Günümüzde Alexander McQueen, Celine ve Balenciaga gibi markalardan tutun, haute couture’ün en büyük isimlerinden Schiaparelli dahi hazır giyim koleksiyonlarında denime yer veriyor. Schiaparelli altın işlemelerle jean pantolonları süslerken Mugler denimi deri kumaşla beraber yorumluyor. Denim ürünler günlük işlerimizi hallederken üzerimize geçirdiğimiz rahat bir alternatifken, gece dışarı çıkarken giydiğimiz giysilerin başrolüne yükseliyor.
Böylesine yaygın ve gözde olan denim kumaşının görmezden gelinmemesi gereken bir özelliği daha var; doğaya ve insanlara etkisi. Sürdürülebilirliğin gittikçe önem kazandığı günümüzde jean ürünlerin çevreye etkisi çok konuşuluyor. Üretiminde litrelerce su kullanılan bu kumaşa talebin artması, karşılığında artan arz ile doğaya verdiği zararı da artırıyor. Levi’s markasının yaptığı araştırmaya göre bir jean pantolonu üretmek için tam 3781 litre su kullanılıyor. Su kullanımının yanı sıra kullanılan boyalar ve kimyasal maddelerin, jean ürünleri üreten ve giyen insanlara olan etkisi de tartışma konularından.
Böylesine büyük bir sektörün yarattığı bu etkileri azaltmak adına birçok adım atılıyor. Son zamanlarda gerek daha az su tüketerek gerekse kimyasal maddeleri minimuma indirerek jean üreten birçok marka kuruluyor. DL1961, üretiminde geri dönüştürülmüş materyaller kullanırken boyama ve yıkama gibi işlemleri de kendi bünyesinde yaparak zararı azaltıyor. En bilinen sürdürülebilir denim markalarından Re/Done, ürünlerini eski Levi’s jean’leri yeniden hayata döndürerek üretiyor. Buna benzer olarak E.L.V Denim, artık kullanılmayan denim kumaşları topluyor ve ileri dönüşüm tekniğiyle yarattığı birbirinden benzersiz jean’lerle karşımıza çıkıyor. Kendini “temiz moda hareketi markası” olarak tanımlayan Bego Jeans ise, Türkiye’de sürdürülebilir jean deyince akla gelen ilk marka. Bego Jeans denim üretiminde kullandığı pamuğun organik pamuktan seçilmesinden; kullanılan düğmeler ve fermuarların içinde kanserojen malzeme kullanılmamasına kadar bütün üretim sürecinde çevreye ve insana duyarlı seçimler yapıyor. İnternet sitelerinde detaylı bilgiler vererek tüketicileriyle şeffaf bir iletişimde bulunan marka, manifestolarını etiketlerine de işleyerek herkesi duyarlı olmaya davet ediyor.

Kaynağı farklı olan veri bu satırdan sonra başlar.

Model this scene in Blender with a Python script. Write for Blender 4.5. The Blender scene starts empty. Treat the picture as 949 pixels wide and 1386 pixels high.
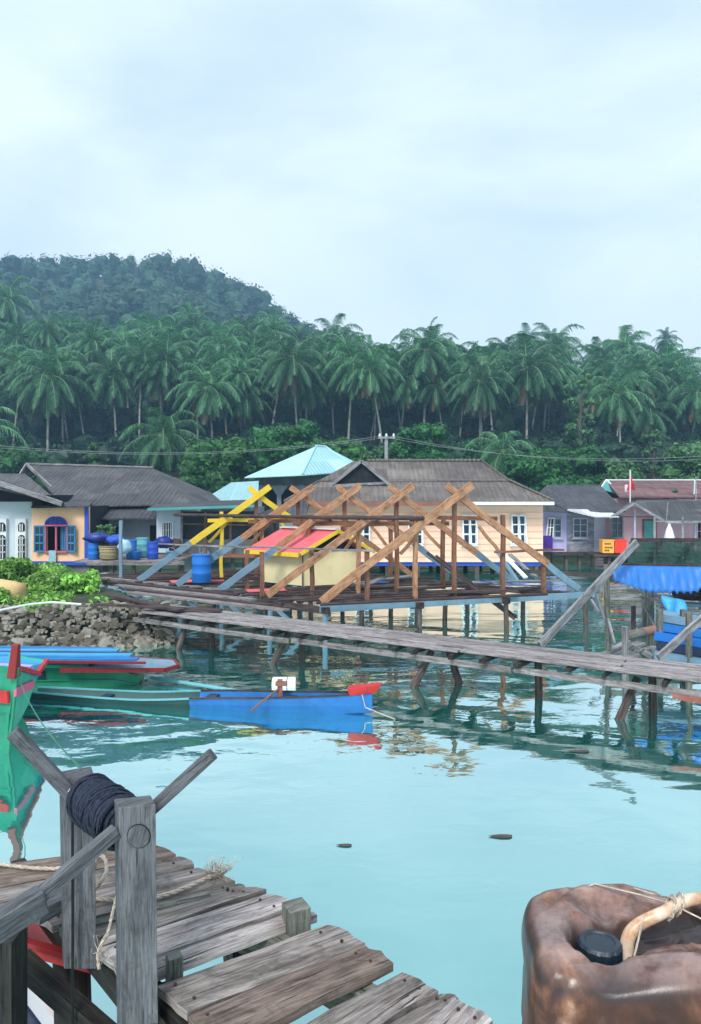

Gardırobumuzun olmazsa olmazlarından, gerek günlük hayatımızda gerekse özel etkinliklerde kurtarıcımız denim giysilerin hayatımızdaki bu önemli yeri almaları zaman aldı. Ağır işçilikle başlayan maceraları kırmızı halıya kadar ilerlemiş olan denim, her ne forma girerse girsin her zaman gözde ve trend. Her iş adamının ve tasarımcının hayal ettiği bu başarıyı acaba jean pantolonun mucitleri Levi Strauss ve Jacob W. Davis tahmin edebilir miydi?